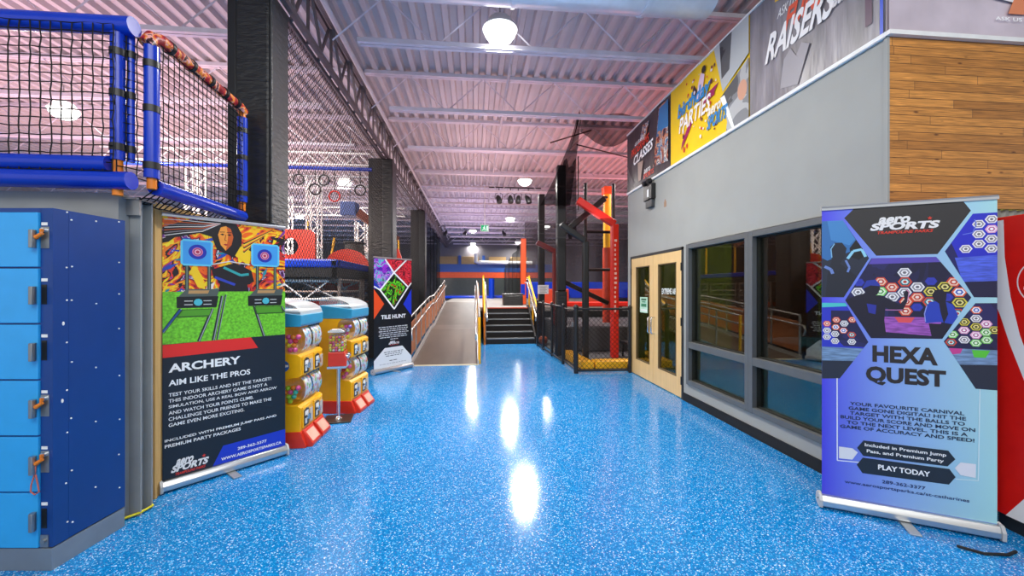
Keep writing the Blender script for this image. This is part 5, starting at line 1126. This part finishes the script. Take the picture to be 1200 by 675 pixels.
for k, (p, q) in enumerate((((2.2,8.5,4.62), (3.9,8.6,4.30)), ((1.6,8.4,4.6), (2.5,8.4,4.9)), ((2.5,9.5,4.7), (2.5,9.5,3.4)))):
    o = MB(); o.line(p, q, .018); tag(o.build('rigging_cable', M_black, fix=False), 'black rigging cable above the fenced pit, %s' % ('sloping to the right', 'rising to the roof', 'hanging straight down')[k], 'cable')

# ------------------------------------------------------------------ climbing hall behind the left net
dk = thing('course_platform', 'raised course platform with blue padded edge behind the left net', 'platform', (-5.2, 9, 1.75))
o = MB(); o.box(-8.2, -2.4, 7.1, 15, 1.80, 1.9); o.build('deck', M_dark, dk, world=True)
o = MB(); o.box(-8.2, -2.29, 7.0, 7.14, 1.86, 2.0); o.box(-2.43, -2.29, 7.0, 15, 1.86, 2.0); o.build('edge_pad', M_bluepad, dk, world=True, bevel=.03)
o = MB(); o.box(-8.2, -2.31, 7.04, 7.1, 1.7, 1.86); o.box(-2.4, -2.32, 7.04, 15, 1.7, 1.86); o.build('edge_skirt', M_black, dk, world=True)
M_scaf = mat('brown_scaffold_steel', '#9a8a82', .45, .3)
def scaffold(x, y, label):
    s = thing('scaffold_bay', label, 'scaffold', (x, y, 0), 0, 'scaffold bays under the course')
    A, B, Hh = 1.4, 1.3, 1.70
    for sx in (0, 1):
        for sy in (0, 1):
            o = MB(); o.cyl((sx*A,sy*B,0), (sx*A,sy*B,Hh), .03, 8); o.build('upright', M_scaf, s, smooth=True)
    for z in (.2, .45, .7, .95, 1.15, 1.3, 1.45, 1.66):
        o = MB(); o.tube([(0,0,z), (A,0,z), (A,B,z), (0,B,z)], .02, 6, closed=True); o.build('ledger', M_scaf, s, smooth=True)
    for a_, b_ in (((0,0,.05), (A,0,1.05)), ((A,0,.7), (0,0,1.66)), ((A,0,.05), (A,B,1.05)), ((A,B,.7), (A,0,1.66)), ((0,0,1.3), (A*.5,0,1.66)), ((A*.5,0,1.66), (A,0,1.3)), ((0,B,1.05), (A,B,1.66)), ((0,B,.9), (A,B,.2))):
        o = MB(); o.cyl(a_, b_, .016, 6); o.build('brace', M_steel, s, smooth=True)
    return s
s0 = None; k = 0
for ix, x in enumerate((-3.75, -5.3, -6.85)):
    for iy, y in enumerate((7.25, 8.75, 10.25, 11.75, 13.25)):
        lb = 'brown scaffold bay under the course, %s row from the aisle, %s from the camera' % (('first', 'second', 'third')[ix], ORD[iy])
        if s0 is None: s0 = scaffold(x, y, lb)
        else: dup(s0, (x, y, 0), label=lb)
for k, y in enumerate((7.18, 8.62, 10.1)):
    t = thing('deck_truss', 'pale steel truss under the blue edge of the course platform, %s' % ('nearest', 'second row', 'third row')[k], 'truss', (-5.3, y, 1.32), 0, 'trusses under the course platform')
    for dz in (0, .32): MB().cyl((-2.8,0,dz), (2.8,0,dz), .022, 8).build('chord', M_white, t, smooth=True)
    o = MB()
    for i in range(14): o.cyl((-2.8+.4*i,0,0 if i % 2 else .32), (-2.4+.4*i,0,.32 if i % 2 else 0), .013, 6)
    o.build('lattice', M_white, t, smooth=True)
# red and orange crash pads stored in the scaffold
for k, (x, y, z, w_, h_) in enumerate(((-3.62,7.7,1.15,1.1,.14), (-5.2,7.7,1.45,1.1,.19), (-3.62,9.2,1.45,1.1,.19), (-6.7,7.7,.45,1.0,.22), (-5.2,9.2,.45,.9,.22), (-3.62,10.7,.95,.9,.19))):
    o = MB(); o.box(x, x+w_, y, y+.3, z+.02, z+.02+h_); tag(o.build('crash_mat', M_red if k % 2 == 0 else mat('orange_pad', '#e6551e'), bevel=.03), '%s crash pad stored in the scaffold, %s' % ('red' if k % 2 == 0 else 'orange', ('front row by the aisle', 'high front, middle', 'high second row by the aisle', 'low front at far left', 'low second row, middle', 'third row by the aisle')[k]), 'crash pad', 'crash pads in the scaffold')
def plate(name, label, poly, y, th, m, hole=None):
    o = MB()
    if hole:
        (cx, cz, r) = hole; n = 32; x0, x1 = min(p[0] for p in poly), max(p[0] for p in poly); z0, z1 = min(p[1] for p in poly), max(p[1] for p in poly)
        inner = []; outer = []
        for i in range(n):
            a = 2*PI*(i+.5)/n; c, s = math.cos(a), math.sin(a); inner.append((cx+r*c, cz+r*s))
            tt = min((x1-cx)/c if c > 1e-6 else 1e9, (x0-cx)/c if c < -1e-6 else 1e9, (z1-cz)/s if s > 1e-6 else 1e9, (z0-cz)/s if s < -1e-6 else 1e9); outer.append((cx+c*tt, cz+s*tt))
        for i in range(n):
            j = (i+1) % n; vs = [(*p, ) for p in (outer[i], outer[j], inner[j], inner[i])]
            o.prism(vs, 'y', y, y+th)
    else: o.prism(poly, 'y', y, y+th)
    return tag(o.build(name, m), label, 'panel')
M_redp = mat('red_panel', '#e3341a', .4)
plate('obstacle_board', 'red obstacle panel with a round hole behind the left net', [(-3.95,2.0), (-3.12,2.0), (-3.12,2.66), (-3.95,2.66)], 8.2, .08, M_redp, (-3.6,2.33,.17))
plate('obstacle_board', 'red rounded obstacle panel just left of the middle padded column', [(-2.95+.5*math.cos(PI*i/14), 2.0+.42*math.sin(PI*i/14)) for i in range(15)], 9.6, .08, M_redp)
plate('obstacle_board', 'red obstacle panel with notched edge right of the middle padded column', [(-2.42,2.0), (-1.98,2.0), (-1.93,2.12), (-1.88,2.3), (-1.96,2.52), (-2.04,2.6), (-2.42,2.6)], 10.6, .08, M_redp)
for k in range(3):
    m = (M_bluepad, M_red, M_white)[k]; o = MB(); o.tube([(-4.55+.13*k+.3*(1-math.cos(PI/2*i/8)), 8.0, 2.0+.75*(1-.18*k)*math.cos(PI/2*i/8)) for i in range(9)], .05, 10)
    tag(o.build('striped_arch', m, smooth=True), '%s curved tube of the striped arch beside the red panel' % ('blue', 'red', 'white')[k], 'tube')
def tower(x, y, label, h):
    t = thing('truss_tower', label, 'truss', (x, y, 1.9))
    for sx in (-1, 1):
        for sy in (-1, 1): o = MB(); o.cyl((sx*.14,sy*.14,0), (sx*.14,sy*.14,h), .025, 8); o.build('chord', M_white, t, smooth=True)
    o = MB(); n = int(h/.28)
    for i in range(n):
        z0, z1 = h*i/n, h*(i+1)/n; s = 1 if i % 2 else -1
        for (a, b) in (((-s*.14,-.14,z0), (s*.14,-.14,z1)), ((-s*.14,.14,z0), (s*.14,.14,z1)), ((-.14,-s*.14,z0), (-.14,s*.14,z1)), ((.14,-s*.14,z0), (.14,s*.14,z1))): o.cyl(a, b, .012, 6)
    o.build('lattice', M_white, t, smooth=True)
tower(-4.2, 11.0, 'white lattice truss tower behind the red panel', 2.5); tower(-3.35, 12.3, 'white lattice truss tower left of the middle padded column', 1.6); tower(-5.6, 12.5, 'white lattice truss tower seen through the corner of the play frame', 2.4); tower(-6.6, 10.2, 'white lattice truss tower further left behind the play frame net', 2.6)
for k, (a, b) in enumerate((((-8,11.0,4.2), (-2.3,11.0,4.2)), ((-8,13.6,3.9), (-2.3,13.6,3.9)), ((-8,9.4,4.3), (-2.35,9.4,4.3)))):
    t = thing('overhead_truss', 'white overhead lattice truss across the climbing hall, %s' % ('second nearest', 'furthest', 'nearest')[k], 'truss', (-5, a[1], a[2]), 0, 'overhead trusses in the climbing hall')
    for dz in (0, .26): o = MB(); o.cyl((a[0],a[1],a[2]+dz), (b[0],b[1],b[2]+dz), .025, 8); o.build('chord', M_white if k else M_steel, t, world=True, smooth=True)
    o = MB(); n = 20
    for i in range(n): x0, x1 = a[0]+(b[0]-a[0])*i/n, a[0]+(b[0]-a[0])*(i+1)/n; o.cyl((x0,a[1],a[2]+(.26 if i % 2 else 0)), (x1,a[1],a[2]+(0 if i % 2 else .26)), .012, 6)
    o.build('lattice', M_white if k else M_steel, t, world=True, smooth=True)
    for x in (-7.5, -5, -2.8): MB().cyl((x,a[1],a[2]+.26), (x,a[1],5.1), .01, 6).build('hanger_rod', M_steel, t, world=True)
o = MB(); o.cyl((-8,8.9,4.07), (-2.2,8.9,4.07), .04, 12); tag(o.build('blue_beam', M_bluepad, smooth=True), 'blue padded overhead beam carrying the hanging rings', 'beam')
def ring(x, y, z, label, m):
    t = thing('hanging_ring', label, 'ring', (x, y, z), random.uniform(-.6, .6), 'hanging gymnastic rings')
    o = MB(); o.tube([(.11*math.cos(2*PI*i/24), 0, .11*math.sin(2*PI*i/24)) for i in range(24)], .017, 8, closed=True); o.build('hoop', m, t, smooth=True)
    o = MB(); o.cyl((0,0,.11), (0,0,4.05-z), .009, 6); o.build('strap', M_black, t, smooth=True)
for k, (x, z, m, lb) in enumerate(((-3.2,3.82,M_black,'black hanging ring left of the red one, on the higher strap'), (-2.98,3.48,M_red,'red hanging ring below the blue beam behind the net'), (-3.38,3.62,M_black,'black hanging ring seen edge-on, furthest left but one'), (-3.72,3.82,M_black,'black hanging ring furthest left under the blue beam'), (-2.45,3.62,M_black,'black hanging ring nearest the middle padded column'))):
    ring(x, 8.9, z, lb, m)
t = thing('blue_cube', 'blue block with a red sloping beam hanging behind the net', 'obstacle', (-3.35, 11.2, 3.6))
o = MB(); o.box(-.2, .2, -.2, .2, -.15, .22); o.build('block', mat('grey_blue_pad', '#4a63a0', .5), t, bevel=.02); MB().cyl((0,0,.22), (0,0,1.5), .01, 6).build('strap', M_black, t)
o = MB(); o.bar((.2,.0,-.05), (1.2,.3,-.75), .28, .2); o.build('sloping_beam', mat('brick_brown', '#8a4a38', .5), t)
for k, (a, b) in enumerate((((-4.62,11.6,1.9), (-4.62,11.6,3.4)), ((-3.55,10.2,1.9), (-3.42,10.2,2.75)), ((-2.35,11.8,1.9), (-2.35,11.8,3.0)), ((-2.5,13.6,1.9), (-2.5,13.6,3.1)))):
    o = MB(); o.cyl(a, b, .03, 8); tag(o.build('yellow_pole', M_yellow, smooth=True), 'yellow pole on the climbing course, %s' % ('beside the white tower', 'leaning beyond the red panel', 'left one beside the far red panel', 'right one beside the far red panel')[k], 'pole', 'yellow poles')
t = thing('net_tunnel', 'grey mesh climbing tube standing left of the middle padded column', 'climbing tube', (-3.0, 10.4, 1.9))
o = MB(); o.tube([(0,0,0), (0,0,.35), (0,0,.75)], [.26, .25, .22], 20); o.build('tube_wall', mat('mesh_grey', '#4a4643', .6), t, smooth=True)
for z in (.02, .38, .74): o = MB(); o.lathe([(.262,z-.02), (.275,z), (.262,z+.02)], (0,0,0), 20); o.build('hoop', M_black, t, smooth=True)

# ------------------------------------------------------------------ light
wd = bpy.data.worlds.new('World'); SC.world = wd; wd.use_nodes = True
bg = wd.node_tree.nodes['Background']; bg.inputs[0].default_value = (1, .985, .96, 1); bg.inputs[1].default_value = .75
def area(loc, rot, sx, sy, e, col):
    l = bpy.data.lights.new('fill_light', 'AREA'); l.shape = 'RECTANGLE'; l.size = sx; l.size_y = sy; l.energy = e; l.color = col  # unseen fill lights added in mid-air, without fixtures
    o = bpy.data.objects.new('fill_light', l); COL.objects.link(o); o.location = loc; o.rotation_euler = rot; return o
def pt(loc, e, col, r=.3):
    l = bpy.data.lights.new('stage_lamp', 'POINT'); l.energy = e; l.color = col; l.shadow_soft_size = r
    o = bpy.data.objects.new('stage_lamp', l); COL.objects.link(o); o.location = loc; return o
PINK = (1, .36, .42); VIO = (.72, .55, 1)
area((-7, 8, 2.6), (PI, 0, 0), 6, 8, 420, (1, .55, .53))  # unseen uplight added to tint the left ceiling pink
area((-5, 16, 2.6), (PI, 0, 0), 5, 8, 300, (1, .72, .68))
area((.4, 10, 3.2), (PI, 0, 0), 2, 6, 80, (1, .62, .6))
area((-3.6, 5.2, 3.3), (R(62), 0, 0), 2, .8, 110, (1, .78, .68))  # added to brighten the scaffold under the course
area((.2, 19, 3.2), (PI, 0, 0), 3, 8, 150, (.9, .68, 1))
area((4.5, 10, 3.0), (PI, 0, 0), 4, 5, 150, (1, .3, .3))
area((.3, 3.2, 3.6), (PI, 0, 0), 3, 3, 15, (.75, .8, 1))
area((0, -1, 4.6), (R(25), 0, 0), 6, 2, 220, (1, .98, .95))  # front fill added behind the camera
area((4.8, 5, 2.95), (0, 0, 0), 2.5, 3, 160, (.95, 1, .75))  # added to brighten the room behind the glass
area((4.9, 9.9, 4.4), (0, 0, 0), 1.2, 2, 130, (1, .9, .85))  # unseen fill added over the fenced pit
area((-5, 10.5, 4.9), (0, 0, 0), 5, 6, 300, (1, .95, .9))  # unseen fill added over the climbing hall
area((-2.9, 5.6, 3.6), (0, 0, 0), 1, 1.5, 60, (1, .95, .9))  # small unseen fill added beside the left net
SC.view_settings.view_transform = 'Standard'; SC.view_settings.look = 'None'; SC.view_settings.gamma = 1; SC.view_settings.use_curve_mapping = False
SC.view_settings.exposure = .0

+ + +

Extract the lines exactly, please: the first line of the listing, the line with "o = MB(); o.line(p, q, .018);", and every line between them, but no pictures.

Keep writing the Blender script for this image. This is part 5, starting at line 1126. This part finishes the script. Take the picture to be 1200 by 675 pixels.
for k, (p, q) in enumerate((((2.2,8.5,4.62), (3.9,8.6,4.30)), ((1.6,8.4,4.6), (2.5,8.4,4.9)), ((2.5,9.5,4.7), (2.5,9.5,3.4)))):
    o = MB(); o.line(p, q, .018); tag(o.build('rigging_cable', M_black, fix=False), 'black rigging cable above the fenced pit, %s' % ('sloping to the right', 'rising to the roof', 'hanging straight down')[k], 'cable')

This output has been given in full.